Monday, May 28, 2012

Why poets might not write much about where they currently live

What if more major contemporary poets made their home cities as central to their works as novelist Tayari Jones has made Atlanta, as Colson Whitehead has made New York City, or as short story writer Edward P. Jones has made D.C.? What if more poets represented their locales the way Jay-Z reps Brooklyn or how Outkast, Lil Wayne, and T.I. hold down the South?

In the past, a couple of prominent poets became associated with notable locales. Langston Hughes and Harlem. Gwendolyn Brooks and Chicago. These days, it might be harder to link a major poet to distinct places like that for a number of reasons.

Perhaps the nature of academic appointments contribute to the lack of volumes or series of poems about the places where poets reside. Poets are often employed in cities where they were not born and raised. To the extent that large numbers of writers reflect on childhood locales and project those places as settings in their works, it is probably less likely that poets would focus on the cities where they are currently employed.

The explorations, deep memories, and extended commitments that literary artists create in places where they were born and raised apparently mean a lot more to them than where they are now. Imagine how impoverished rap would be if lyricists did not reflect--over and over--on the hoods where they came up, the blocks they used to hang out on back in the day.

Given how much spoken word artists navigate urban landscapes to attend various open mic sessions and different sets, they might be more likely to discuss aspects of the places that they occupy in their works. However, few of them are regularly recruited and employed by universities.

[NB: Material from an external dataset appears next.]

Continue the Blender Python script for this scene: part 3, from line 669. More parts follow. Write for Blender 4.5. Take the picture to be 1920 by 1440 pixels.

It might be a good idea for city officials and university English departments to build closer ties and partnerships. Doing so might result in poets signing on to compose pieces here and there about the cities where they are now employed. Or, perhaps, English Departments might even be inclined to offer a visiting professorship to local spoken word poets, especially those interested in highlighting aspects of their cities and its citizens.